Data excerpts>
######

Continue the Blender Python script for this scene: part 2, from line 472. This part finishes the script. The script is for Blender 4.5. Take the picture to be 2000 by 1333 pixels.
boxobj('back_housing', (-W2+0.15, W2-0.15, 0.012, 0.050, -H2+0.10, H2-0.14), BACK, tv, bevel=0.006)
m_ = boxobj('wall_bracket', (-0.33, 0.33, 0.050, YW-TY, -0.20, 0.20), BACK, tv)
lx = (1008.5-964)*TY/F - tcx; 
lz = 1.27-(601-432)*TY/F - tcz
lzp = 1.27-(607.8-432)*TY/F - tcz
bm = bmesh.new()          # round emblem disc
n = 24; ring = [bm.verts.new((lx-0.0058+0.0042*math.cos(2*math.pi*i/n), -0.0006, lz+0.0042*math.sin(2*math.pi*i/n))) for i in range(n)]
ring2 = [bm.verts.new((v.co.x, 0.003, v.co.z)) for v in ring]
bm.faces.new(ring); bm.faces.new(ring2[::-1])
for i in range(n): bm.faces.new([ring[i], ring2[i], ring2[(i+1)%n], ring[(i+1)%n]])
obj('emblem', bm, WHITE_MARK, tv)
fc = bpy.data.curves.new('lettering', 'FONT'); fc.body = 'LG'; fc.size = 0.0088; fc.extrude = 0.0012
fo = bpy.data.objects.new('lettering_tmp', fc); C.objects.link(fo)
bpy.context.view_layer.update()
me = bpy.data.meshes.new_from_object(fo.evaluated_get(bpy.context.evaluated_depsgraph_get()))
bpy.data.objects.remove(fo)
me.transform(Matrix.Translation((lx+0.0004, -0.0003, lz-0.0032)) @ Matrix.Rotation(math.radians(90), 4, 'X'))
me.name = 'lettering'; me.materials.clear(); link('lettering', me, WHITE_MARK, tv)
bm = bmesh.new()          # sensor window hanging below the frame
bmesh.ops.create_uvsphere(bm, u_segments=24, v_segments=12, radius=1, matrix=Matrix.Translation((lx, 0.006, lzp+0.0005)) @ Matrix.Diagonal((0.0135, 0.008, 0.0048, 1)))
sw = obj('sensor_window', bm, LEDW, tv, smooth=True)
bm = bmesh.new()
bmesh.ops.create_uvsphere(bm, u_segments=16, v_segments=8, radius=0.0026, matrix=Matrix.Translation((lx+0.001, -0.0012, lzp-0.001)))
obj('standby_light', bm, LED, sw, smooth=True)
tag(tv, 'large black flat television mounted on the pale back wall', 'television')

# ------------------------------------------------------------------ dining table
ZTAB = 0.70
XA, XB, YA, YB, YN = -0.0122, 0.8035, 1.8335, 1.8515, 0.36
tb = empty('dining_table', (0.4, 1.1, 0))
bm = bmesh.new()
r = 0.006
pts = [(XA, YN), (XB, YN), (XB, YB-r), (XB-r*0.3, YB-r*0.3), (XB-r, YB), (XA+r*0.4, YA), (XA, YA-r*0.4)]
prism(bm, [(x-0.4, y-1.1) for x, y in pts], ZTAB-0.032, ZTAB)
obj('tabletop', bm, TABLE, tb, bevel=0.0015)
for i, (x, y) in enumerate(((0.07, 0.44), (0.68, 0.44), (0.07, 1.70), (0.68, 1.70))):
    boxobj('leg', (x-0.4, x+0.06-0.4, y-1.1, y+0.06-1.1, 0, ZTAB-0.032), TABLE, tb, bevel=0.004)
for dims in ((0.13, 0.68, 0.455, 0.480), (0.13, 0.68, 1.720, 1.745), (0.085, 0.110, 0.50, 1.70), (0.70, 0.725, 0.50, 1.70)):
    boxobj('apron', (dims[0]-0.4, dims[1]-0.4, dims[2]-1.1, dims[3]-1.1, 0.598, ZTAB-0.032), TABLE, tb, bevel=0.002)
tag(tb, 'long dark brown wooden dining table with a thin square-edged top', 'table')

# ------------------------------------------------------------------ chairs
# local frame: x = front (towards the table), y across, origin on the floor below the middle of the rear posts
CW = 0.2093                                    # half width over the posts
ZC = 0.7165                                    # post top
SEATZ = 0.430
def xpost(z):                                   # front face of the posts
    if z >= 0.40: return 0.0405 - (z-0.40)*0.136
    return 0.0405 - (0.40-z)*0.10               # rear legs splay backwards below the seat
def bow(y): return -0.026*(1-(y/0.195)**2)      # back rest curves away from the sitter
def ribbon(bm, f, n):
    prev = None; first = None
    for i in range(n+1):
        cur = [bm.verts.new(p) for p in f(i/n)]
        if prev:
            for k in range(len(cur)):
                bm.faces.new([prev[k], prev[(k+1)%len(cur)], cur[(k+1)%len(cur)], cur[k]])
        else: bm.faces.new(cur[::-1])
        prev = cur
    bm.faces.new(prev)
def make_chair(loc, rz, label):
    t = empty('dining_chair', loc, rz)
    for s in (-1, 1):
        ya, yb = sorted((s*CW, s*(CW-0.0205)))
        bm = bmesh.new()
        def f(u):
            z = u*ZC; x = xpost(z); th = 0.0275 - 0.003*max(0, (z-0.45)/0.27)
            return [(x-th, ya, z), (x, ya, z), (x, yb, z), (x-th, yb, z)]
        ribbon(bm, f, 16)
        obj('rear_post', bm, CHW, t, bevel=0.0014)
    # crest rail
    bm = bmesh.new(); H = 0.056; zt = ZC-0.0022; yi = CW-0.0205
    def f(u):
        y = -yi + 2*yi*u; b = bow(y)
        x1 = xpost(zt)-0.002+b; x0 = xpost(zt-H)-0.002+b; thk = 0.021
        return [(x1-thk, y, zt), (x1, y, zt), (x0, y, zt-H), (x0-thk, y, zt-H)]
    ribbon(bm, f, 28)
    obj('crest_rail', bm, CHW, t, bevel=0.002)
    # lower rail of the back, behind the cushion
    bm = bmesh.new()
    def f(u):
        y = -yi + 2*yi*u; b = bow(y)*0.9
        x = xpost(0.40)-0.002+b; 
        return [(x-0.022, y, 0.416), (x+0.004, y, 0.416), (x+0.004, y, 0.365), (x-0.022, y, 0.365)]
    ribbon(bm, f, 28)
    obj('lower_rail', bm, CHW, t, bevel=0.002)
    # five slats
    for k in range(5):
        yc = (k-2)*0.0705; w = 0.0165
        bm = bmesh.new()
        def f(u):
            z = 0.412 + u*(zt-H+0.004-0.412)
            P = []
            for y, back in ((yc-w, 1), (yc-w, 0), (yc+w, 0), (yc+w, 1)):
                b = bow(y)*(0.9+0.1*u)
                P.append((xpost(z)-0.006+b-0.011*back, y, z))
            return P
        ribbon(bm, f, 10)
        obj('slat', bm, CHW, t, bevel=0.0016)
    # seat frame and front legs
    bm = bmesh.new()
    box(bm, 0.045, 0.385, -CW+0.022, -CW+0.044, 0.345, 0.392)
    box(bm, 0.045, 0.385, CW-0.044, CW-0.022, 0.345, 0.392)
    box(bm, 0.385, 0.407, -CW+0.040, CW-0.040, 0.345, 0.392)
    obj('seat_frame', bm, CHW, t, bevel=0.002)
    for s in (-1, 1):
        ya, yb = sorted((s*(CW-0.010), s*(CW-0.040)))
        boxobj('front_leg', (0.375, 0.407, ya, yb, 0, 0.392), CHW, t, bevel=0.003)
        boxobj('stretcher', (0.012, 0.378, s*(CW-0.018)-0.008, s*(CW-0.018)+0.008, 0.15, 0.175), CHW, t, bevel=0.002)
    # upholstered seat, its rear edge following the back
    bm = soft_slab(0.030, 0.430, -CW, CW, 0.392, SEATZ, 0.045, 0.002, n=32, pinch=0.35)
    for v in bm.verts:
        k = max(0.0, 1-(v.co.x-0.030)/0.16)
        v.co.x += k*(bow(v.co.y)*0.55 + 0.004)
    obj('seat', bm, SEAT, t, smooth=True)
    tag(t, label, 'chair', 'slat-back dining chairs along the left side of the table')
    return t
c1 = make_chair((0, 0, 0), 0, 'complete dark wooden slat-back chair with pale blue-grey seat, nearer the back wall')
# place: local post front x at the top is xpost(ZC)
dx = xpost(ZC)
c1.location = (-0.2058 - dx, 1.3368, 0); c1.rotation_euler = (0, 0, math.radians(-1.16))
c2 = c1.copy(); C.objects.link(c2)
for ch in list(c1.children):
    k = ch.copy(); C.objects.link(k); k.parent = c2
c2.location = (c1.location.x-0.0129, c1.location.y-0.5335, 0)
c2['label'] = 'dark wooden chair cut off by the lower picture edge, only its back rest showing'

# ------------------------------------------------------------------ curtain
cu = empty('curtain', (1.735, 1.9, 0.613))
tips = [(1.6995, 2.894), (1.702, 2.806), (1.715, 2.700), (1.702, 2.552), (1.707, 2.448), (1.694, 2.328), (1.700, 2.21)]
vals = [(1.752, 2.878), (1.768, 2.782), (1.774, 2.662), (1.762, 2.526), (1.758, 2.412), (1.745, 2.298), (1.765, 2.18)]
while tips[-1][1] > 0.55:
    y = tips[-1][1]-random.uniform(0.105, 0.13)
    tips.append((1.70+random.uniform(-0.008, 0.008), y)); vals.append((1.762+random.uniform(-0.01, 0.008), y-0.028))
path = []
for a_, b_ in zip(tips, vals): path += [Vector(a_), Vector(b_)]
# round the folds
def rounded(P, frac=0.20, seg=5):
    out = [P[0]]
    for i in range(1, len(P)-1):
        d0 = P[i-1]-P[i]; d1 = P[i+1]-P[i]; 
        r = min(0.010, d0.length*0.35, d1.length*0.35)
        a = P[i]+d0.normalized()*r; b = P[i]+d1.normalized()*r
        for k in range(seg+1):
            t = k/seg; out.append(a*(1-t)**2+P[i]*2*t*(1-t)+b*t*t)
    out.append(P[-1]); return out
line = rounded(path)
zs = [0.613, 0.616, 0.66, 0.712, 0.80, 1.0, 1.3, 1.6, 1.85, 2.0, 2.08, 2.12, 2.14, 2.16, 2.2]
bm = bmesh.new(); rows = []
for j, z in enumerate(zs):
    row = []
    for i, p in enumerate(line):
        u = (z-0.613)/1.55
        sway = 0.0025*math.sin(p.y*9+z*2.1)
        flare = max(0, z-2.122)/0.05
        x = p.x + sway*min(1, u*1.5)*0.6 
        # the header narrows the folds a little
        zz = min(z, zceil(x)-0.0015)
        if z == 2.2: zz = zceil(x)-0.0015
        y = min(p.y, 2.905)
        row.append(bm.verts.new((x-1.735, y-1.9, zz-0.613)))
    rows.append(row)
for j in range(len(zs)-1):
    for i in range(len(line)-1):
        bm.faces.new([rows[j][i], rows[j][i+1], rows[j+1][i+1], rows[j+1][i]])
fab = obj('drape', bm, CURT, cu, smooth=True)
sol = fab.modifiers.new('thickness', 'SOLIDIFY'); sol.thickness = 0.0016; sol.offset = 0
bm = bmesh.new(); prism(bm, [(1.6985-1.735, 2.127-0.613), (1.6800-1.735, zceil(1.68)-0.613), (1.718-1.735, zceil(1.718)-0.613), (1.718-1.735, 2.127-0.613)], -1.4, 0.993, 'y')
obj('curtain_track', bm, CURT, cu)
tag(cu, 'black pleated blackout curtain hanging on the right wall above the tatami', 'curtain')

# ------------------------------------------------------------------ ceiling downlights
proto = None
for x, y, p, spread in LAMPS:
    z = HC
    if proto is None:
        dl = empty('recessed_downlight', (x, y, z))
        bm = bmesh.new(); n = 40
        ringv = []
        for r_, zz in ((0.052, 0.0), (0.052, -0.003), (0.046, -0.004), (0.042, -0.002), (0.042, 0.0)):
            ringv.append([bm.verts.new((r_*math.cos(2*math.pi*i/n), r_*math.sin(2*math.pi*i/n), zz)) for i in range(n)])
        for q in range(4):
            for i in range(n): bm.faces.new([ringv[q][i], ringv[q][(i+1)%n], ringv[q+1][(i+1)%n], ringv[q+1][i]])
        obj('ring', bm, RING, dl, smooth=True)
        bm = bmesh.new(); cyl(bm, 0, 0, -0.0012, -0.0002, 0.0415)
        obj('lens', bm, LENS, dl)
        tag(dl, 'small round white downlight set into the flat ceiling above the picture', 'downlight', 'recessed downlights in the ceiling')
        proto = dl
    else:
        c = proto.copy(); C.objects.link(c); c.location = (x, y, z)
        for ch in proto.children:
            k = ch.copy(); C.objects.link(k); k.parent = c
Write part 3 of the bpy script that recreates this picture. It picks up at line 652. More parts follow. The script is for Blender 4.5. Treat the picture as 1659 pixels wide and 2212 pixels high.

######

Set problem> From the opening line of the data above, please print each line as written up to and including the line that contains "tag(tv, 'large black", and nothing more.

Result of this exercise>
Continue the Blender Python script for this scene: part 2, from line 472. This part finishes the script. The script is for Blender 4.5. Take the picture to be 2000 by 1333 pixels.
boxobj('back_housing', (-W2+0.15, W2-0.15, 0.012, 0.050, -H2+0.10, H2-0.14), BACK, tv, bevel=0.006)
m_ = boxobj('wall_bracket', (-0.33, 0.33, 0.050, YW-TY, -0.20, 0.20), BACK, tv)
lx = (1008.5-964)*TY/F - tcx; 
lz = 1.27-(601-432)*TY/F - tcz
lzp = 1.27-(607.8-432)*TY/F - tcz
bm = bmesh.new()          # round emblem disc
n = 24; ring = [bm.verts.new((lx-0.0058+0.0042*math.cos(2*math.pi*i/n), -0.0006, lz+0.0042*math.sin(2*math.pi*i/n))) for i in range(n)]
ring2 = [bm.verts.new((v.co.x, 0.003, v.co.z)) for v in ring]
bm.faces.new(ring); bm.faces.new(ring2[::-1])
for i in range(n): bm.faces.new([ring[i], ring2[i], ring2[(i+1)%n], ring[(i+1)%n]])
obj('emblem', bm, WHITE_MARK, tv)
fc = bpy.data.curves.new('lettering', 'FONT'); fc.body = 'LG'; fc.size = 0.0088; fc.extrude = 0.0012
fo = bpy.data.objects.new('lettering_tmp', fc); C.objects.link(fo)
bpy.context.view_layer.update()
me = bpy.data.meshes.new_from_object(fo.evaluated_get(bpy.context.evaluated_depsgraph_get()))
bpy.data.objects.remove(fo)
me.transform(Matrix.Translation((lx+0.0004, -0.0003, lz-0.0032)) @ Matrix.Rotation(math.radians(90), 4, 'X'))
me.name = 'lettering'; me.materials.clear(); link('lettering', me, WHITE_MARK, tv)
bm = bmesh.new()          # sensor window hanging below the frame
bmesh.ops.create_uvsphere(bm, u_segments=24, v_segments=12, radius=1, matrix=Matrix.Translation((lx, 0.006, lzp+0.0005)) @ Matrix.Diagonal((0.0135, 0.008, 0.0048, 1)))
sw = obj('sensor_window', bm, LEDW, tv, smooth=True)
bm = bmesh.new()
bmesh.ops.create_uvsphere(bm, u_segments=16, v_segments=8, radius=0.0026, matrix=Matrix.Translation((lx+0.001, -0.0012, lzp-0.001)))
obj('standby_light', bm, LED, sw, smooth=True)
tag(tv, 'large black flat television mounted on the pale back wall', 'television')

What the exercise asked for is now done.